Stephan Talty. Garbo, el espía.

abril 15, 2020

Stephan Talty, Garbo, el espía
Destino, 2013. 396 páginas.
Tit. or. Agent Garbo. Trad. Marc Jiménez y Francisco López.

Biografía de Joan Pujol, espía doble que difundió información falsa a los servicios de inteligencia alemanes y fue uno de los puntos claves para que la operación Fortitude que quería despistar acerca del punto de desembarco aliado. La verdad es que dados los méritos del protagonista uno se espera un James Bond hispano, pero pese a lo zalamero del libro me dio la impresión de ser un espía de andar por casa, con su pizca de aprovechado, que tuvo suerte de estar en el sitio justo en el momento exacto.

Aquí lo explican muy bien: Garbo, el espía que engañó a Hitler dos veces. Y no es por quitarle méritos al libro pero si se leen el artículo y se ven el documental se pueden evitar leer el libro. Otra reseña que también lo cuenta muy bien: Garbo el espía.

Se deja leer.

Lo único que lo aliviaba del aburrimiento eran los inesperados momentos de terror. Cierto día, estando solo en casa con el hijo del taxista, llegó la temida visita. «¡Policía!», gritó una voz. Pujol señaló en silencio la habitación del chico, y éste asintió con la cabeza.

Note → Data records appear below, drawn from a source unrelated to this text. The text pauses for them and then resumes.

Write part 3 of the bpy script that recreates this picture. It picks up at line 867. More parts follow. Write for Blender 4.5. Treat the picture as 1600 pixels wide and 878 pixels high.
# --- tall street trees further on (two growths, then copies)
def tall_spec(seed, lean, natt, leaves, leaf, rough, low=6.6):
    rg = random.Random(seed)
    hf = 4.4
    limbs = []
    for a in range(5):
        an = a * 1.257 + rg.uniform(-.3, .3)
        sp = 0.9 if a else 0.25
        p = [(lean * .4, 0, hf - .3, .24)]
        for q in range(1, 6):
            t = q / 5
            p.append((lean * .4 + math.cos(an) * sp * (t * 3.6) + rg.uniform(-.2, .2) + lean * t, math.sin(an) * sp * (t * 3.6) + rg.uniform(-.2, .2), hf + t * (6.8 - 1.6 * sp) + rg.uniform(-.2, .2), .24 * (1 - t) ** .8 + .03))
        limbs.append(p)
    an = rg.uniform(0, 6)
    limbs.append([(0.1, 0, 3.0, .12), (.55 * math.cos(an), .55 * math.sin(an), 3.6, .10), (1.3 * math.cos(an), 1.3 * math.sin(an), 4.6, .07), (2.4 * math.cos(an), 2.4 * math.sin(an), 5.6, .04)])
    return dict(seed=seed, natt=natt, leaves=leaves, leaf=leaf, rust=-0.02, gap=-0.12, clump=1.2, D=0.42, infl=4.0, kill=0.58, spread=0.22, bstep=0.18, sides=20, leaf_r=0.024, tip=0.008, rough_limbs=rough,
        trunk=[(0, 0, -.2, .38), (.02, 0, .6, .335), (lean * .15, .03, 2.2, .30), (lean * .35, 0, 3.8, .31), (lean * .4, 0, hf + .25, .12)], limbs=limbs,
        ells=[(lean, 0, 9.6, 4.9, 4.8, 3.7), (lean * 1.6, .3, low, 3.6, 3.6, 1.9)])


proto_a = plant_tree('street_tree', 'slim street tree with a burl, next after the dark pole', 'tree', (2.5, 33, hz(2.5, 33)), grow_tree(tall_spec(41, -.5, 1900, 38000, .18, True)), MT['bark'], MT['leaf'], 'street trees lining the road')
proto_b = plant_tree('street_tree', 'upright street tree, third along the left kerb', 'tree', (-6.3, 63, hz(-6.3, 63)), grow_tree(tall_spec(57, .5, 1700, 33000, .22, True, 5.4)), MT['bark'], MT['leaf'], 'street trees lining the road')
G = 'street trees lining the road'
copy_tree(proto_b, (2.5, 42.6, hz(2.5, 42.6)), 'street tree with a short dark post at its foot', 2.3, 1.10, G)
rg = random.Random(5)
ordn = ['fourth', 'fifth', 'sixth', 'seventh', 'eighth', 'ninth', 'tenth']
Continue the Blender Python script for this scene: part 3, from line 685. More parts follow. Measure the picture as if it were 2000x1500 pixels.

Mientras se escondía, oyó que el chico abría la puerta y les decía a los policías que su madre había salido a comprar y su padre estaba luchando contra los fascistas. Los invitó a entrar y les enseñó el piso mientras respondía a sus minuciosas preguntas. Al llegar a la habitación en la que Pujol estaba escondido debajo de la cama, abrió la puerta, encendió la luz y dijo que aquél era su cuarto. Los policías asintieron y pasaron de largo.
Después de meses de tan precaria existencia, el verano de 1937 el taxista llevó a su familia a un pueblecito de la provincia de Lleida. Pujol se quedó solo en el piso. Tenía que procurar no hacer ningún ruido, pues los vecinos creían que el piso estaba vacío: no podía oír la radio, hacer el menor ruido al fregar los platos ni cantar para pasar el rato. Tenía que andar arrastrando los pies. No podía abrir las ventanas: en verano se asaba de calor y en invierno le castañeteaban los dientes de frío. No podía encender ninguna lámpara, pues desde la calle podrían verla detrás de las cortinas corridas. Sus ojos, como los de un animal nocturno, se volvieron sensibles a la lámpara. Sólo las furtivas visitas de una chica de Socorro Blanco, que le llevaba paquetes de comida, rompían la monotonía e impedían que se muriera de hambre. La muchacha iba cada tres días, pero, con el paso de las semanas, el intervalo entre las visitas se iba alargando cada vez más.
Pujol era alegre por naturaleza y amaba la vida, pero poco a poco se sumió en una profunda depresión. «Adquirí el aspecto de un decrépito anciano de cuarenta años, aunque sólo tenía veinticinco. A medida que me iba debilitando, me desesperaba cada vez más, y comprendí que no podría soportar aquello mucho tiempo.»13 Pidió a la voluntaria que le proporcionara documentación falsa para poder salir a la calle y, aunque tardó más de lo habitual en volver, la chica le llevó un documento en
el que constaba un año de nacimiento que lo eximía del servicio militar. El engaño era creíble: Pujol había envejecido tanto que su aspecto no delataba su verdadera edad.
El prófugo salió a las calles de Barcelona y al principio no reconoció su ciudad natal. Las fachadas de los edificios estaban quemadas y la gente iba vestida con harapos. Afligido por las noticias de la radio, que cada día hablaban de nuevas matanzas, decidió que había llegado el momento de salir de España. «Los años de encierro y persecución moldearon mi personalidad y muchos de mis sueños se vieron frustrados y aniquilados. La amargura de tantas y tantas horas transcurridas entre desalientos y tristezas, de tantas privaciones, de tantos pensamientos y decepciones moldeó mi espíritu, que en aquellos momentos se hizo más rebelde, más insumiso, más contumaz.»14 Habiéndose propuesto huir por la frontera, aceptó el puesto de director de una granja avícola en Sant Joan de les Abadeses, en la provincia de Girona, no lejos de Francia. Asentía en silencio cuando sus vecinos repetían los últimos lemas republicanos. Era un pacifista de incógnito, no se identificaba con ninguno de los dos bandos e iba aprendiendo a ser una especie de agente doble en su propio país. En su tiempo libre, daba largos paseos por los montes de los alrededores, para recuperar fuerzas, y anotaba las distancias recorridas en una libreta. Al principio, andaba veinte kilómetros; luego, treinta, hasta que un día subió al Puigmal y vio la frontera francesa: al volver a casa había andado más de sesenta kilómetros. La salud iba volviendo poco a poco.